We recommend your readers to see the UK government’s announcement and relevant guidelines at https://www.gov.uk/government/uploads/system/uploads/attachment_data/file/395478/bis-14-1145-the-register-of-people-with-significant-control-psc-register-register-final-1.pdf. This means that every person who meets one of the PSC definitions in the law shall be obliged to expose their name, country of residence, nationality, when they became a PSC and the nature of their beneficial interest held in the company.
F. M.: Who is considered to be a PSC?
T. R. & A. A.: The law introduces five alternatives for being considered a PSC:
1. An individual holding, directly or indirectly more than 25% of the shares or the voting rights of UK Company.
2. An individual able to appoint or remove directly or indirectly a majority of the Board of Directors of UK Company.
3. An individual able to exercise and has the right to exercise “significant influence or control” over the company.
4. Trustees of a trust who meet any of the above conditions in their capacity as trustees in relation to a UK company or
5. Persons able to exercise or have the right to exercise significant influence or control over the activity of that trust.
F. M.: What’s your professional legal advice to those which the new law applies to?
T. R. & A. A.: If you comply with one of the requirements, then this is the time to start planning ahead, especially after lessons learned from recent events in Bulgaria in the PSP and banking industry. There were problems with banks such as TBI which were forced to shut down accounts of many offshore companies linked to the financial industry, and whose beneficial owners’ names were said to be at risk.
If you, as a beneficial owner of an offshore company holding a UK company, seek to remain incognito to the public, then you ought to dissolve your UK Company and turn to an alternative structure, which will allow you not to expose yourself. Alternatively, if you decide to stick to your UK Company, it is vital to comply with the law’s new requirements.

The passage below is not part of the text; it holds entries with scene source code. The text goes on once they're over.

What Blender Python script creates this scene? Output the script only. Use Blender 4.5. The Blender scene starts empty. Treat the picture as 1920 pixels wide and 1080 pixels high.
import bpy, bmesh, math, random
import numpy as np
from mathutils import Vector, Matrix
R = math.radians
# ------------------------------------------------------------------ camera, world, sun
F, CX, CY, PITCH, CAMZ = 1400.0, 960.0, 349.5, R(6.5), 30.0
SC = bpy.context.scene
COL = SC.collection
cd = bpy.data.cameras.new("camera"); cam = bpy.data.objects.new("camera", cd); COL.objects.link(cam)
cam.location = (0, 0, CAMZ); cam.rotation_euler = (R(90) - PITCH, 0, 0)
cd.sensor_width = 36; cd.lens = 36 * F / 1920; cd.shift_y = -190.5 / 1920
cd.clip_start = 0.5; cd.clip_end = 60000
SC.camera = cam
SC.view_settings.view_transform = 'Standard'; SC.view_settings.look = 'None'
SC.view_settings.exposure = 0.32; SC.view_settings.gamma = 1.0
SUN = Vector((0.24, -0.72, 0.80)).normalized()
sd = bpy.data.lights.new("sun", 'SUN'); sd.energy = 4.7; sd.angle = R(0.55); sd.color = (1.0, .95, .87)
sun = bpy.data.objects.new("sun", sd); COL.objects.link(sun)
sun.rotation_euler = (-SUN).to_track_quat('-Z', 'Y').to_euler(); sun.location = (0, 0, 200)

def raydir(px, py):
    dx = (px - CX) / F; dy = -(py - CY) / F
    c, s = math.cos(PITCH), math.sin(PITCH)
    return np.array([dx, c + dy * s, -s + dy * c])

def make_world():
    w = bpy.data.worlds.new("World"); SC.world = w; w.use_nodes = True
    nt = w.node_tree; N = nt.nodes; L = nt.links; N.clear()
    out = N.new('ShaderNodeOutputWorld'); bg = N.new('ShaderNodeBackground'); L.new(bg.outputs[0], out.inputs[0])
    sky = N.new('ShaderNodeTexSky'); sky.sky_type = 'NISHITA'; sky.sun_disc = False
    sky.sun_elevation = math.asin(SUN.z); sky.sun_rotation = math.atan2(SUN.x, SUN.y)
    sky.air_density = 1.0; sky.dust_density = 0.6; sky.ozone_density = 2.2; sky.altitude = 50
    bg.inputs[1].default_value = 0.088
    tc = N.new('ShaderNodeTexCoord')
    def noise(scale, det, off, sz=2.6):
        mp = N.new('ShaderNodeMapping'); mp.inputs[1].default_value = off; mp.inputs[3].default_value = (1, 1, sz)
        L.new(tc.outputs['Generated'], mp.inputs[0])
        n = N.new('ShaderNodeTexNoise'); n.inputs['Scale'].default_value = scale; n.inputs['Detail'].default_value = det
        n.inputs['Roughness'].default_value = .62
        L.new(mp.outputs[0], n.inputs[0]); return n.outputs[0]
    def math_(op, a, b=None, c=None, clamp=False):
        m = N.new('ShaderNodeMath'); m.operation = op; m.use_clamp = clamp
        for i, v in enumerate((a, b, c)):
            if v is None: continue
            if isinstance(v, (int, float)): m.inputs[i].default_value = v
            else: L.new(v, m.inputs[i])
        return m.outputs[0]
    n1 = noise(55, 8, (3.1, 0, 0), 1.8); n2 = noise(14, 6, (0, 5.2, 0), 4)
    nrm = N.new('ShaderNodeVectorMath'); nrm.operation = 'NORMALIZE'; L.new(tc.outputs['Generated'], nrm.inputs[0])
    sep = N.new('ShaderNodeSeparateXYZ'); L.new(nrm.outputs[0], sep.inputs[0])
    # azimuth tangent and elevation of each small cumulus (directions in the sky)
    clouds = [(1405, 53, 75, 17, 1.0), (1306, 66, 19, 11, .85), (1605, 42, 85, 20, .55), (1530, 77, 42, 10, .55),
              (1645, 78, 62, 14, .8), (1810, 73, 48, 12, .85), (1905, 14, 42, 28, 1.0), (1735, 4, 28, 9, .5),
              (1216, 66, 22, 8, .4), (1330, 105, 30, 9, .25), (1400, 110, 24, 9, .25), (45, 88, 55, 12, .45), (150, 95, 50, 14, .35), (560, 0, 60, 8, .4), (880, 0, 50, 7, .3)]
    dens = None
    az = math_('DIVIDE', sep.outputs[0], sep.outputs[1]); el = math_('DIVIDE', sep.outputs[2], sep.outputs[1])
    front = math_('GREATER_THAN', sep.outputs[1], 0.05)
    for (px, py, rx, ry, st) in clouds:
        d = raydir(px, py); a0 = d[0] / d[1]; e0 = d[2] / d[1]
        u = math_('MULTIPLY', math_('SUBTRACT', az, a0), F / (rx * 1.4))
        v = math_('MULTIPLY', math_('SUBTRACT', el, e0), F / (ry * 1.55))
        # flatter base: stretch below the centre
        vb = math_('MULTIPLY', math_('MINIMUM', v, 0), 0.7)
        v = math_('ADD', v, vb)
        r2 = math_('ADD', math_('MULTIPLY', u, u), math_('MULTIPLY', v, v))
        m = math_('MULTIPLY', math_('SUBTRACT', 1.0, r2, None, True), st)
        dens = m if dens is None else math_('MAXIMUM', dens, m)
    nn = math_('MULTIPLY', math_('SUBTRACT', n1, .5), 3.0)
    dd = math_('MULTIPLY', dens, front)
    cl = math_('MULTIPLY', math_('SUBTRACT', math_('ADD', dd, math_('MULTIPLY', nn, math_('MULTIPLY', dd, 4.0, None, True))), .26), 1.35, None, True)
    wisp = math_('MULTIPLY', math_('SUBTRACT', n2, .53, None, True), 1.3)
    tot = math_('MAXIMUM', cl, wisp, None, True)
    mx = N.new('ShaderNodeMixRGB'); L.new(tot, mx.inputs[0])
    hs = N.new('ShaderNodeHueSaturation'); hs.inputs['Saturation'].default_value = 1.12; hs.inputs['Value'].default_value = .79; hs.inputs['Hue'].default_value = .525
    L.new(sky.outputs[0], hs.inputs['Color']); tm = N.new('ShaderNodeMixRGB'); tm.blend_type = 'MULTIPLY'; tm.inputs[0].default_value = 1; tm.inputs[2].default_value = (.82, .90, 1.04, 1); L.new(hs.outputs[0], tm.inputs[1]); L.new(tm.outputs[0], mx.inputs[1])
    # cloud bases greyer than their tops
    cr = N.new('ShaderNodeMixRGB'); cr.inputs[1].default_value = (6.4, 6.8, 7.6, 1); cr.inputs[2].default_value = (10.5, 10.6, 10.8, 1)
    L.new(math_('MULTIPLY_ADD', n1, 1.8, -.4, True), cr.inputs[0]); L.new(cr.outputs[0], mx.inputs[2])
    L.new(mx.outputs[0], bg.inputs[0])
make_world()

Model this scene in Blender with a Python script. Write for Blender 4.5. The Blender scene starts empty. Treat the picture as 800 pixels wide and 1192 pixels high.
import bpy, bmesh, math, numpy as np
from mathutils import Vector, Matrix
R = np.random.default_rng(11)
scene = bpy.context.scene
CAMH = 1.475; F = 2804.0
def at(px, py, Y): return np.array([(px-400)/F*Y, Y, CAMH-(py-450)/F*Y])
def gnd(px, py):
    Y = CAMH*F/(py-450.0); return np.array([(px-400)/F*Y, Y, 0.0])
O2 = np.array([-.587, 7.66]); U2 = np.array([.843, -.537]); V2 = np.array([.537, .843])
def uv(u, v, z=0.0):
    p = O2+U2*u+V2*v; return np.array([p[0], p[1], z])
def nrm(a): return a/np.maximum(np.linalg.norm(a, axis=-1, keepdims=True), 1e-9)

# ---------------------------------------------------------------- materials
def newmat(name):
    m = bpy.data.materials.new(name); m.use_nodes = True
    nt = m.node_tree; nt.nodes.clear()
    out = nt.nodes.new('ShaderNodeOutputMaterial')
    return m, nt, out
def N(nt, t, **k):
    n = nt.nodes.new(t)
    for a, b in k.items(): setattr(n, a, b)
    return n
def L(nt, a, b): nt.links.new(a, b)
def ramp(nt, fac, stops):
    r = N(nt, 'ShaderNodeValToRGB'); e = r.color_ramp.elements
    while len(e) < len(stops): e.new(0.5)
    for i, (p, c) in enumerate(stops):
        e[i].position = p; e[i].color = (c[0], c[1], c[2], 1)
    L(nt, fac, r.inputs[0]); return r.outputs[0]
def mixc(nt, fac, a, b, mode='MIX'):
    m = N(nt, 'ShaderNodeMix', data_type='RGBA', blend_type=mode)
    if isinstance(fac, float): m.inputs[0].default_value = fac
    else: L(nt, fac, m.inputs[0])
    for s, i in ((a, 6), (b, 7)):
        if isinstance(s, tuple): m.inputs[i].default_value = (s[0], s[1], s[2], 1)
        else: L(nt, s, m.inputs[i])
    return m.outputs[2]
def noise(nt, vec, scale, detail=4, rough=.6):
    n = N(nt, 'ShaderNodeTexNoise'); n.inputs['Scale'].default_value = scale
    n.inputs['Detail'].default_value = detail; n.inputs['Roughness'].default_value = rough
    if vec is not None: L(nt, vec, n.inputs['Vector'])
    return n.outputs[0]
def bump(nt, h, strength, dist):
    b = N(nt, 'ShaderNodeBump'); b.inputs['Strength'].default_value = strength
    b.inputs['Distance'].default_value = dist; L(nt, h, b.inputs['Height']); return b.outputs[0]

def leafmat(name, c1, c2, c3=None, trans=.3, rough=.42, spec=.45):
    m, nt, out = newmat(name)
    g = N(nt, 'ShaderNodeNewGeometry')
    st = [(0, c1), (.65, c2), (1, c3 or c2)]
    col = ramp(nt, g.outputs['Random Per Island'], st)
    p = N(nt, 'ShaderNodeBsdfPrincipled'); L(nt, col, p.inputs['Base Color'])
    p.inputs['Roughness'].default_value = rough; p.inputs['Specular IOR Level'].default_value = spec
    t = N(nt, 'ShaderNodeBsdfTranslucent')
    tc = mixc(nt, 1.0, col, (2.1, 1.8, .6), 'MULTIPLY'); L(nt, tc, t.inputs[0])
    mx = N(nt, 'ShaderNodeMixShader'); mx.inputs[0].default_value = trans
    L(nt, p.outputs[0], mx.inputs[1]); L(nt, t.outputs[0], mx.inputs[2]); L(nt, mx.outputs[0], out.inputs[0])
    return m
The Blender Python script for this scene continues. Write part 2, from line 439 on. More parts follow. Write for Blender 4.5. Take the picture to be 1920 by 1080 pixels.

One of the alternatives is to incorporating a Limited Partnership (LP) in a European registry, where the partners are two offshore companies (and not flesh and bone directors). On a final personal note, this is just another proof of how crucial it is to keep track, with the help of skilled legal advisors, of legislation and regulatory changes in the locations where companies are incorporated and where business is done and work properly. Just like many other things in life, it’s all about finding these things out on time and acting before any damage is done. Now is your time to act.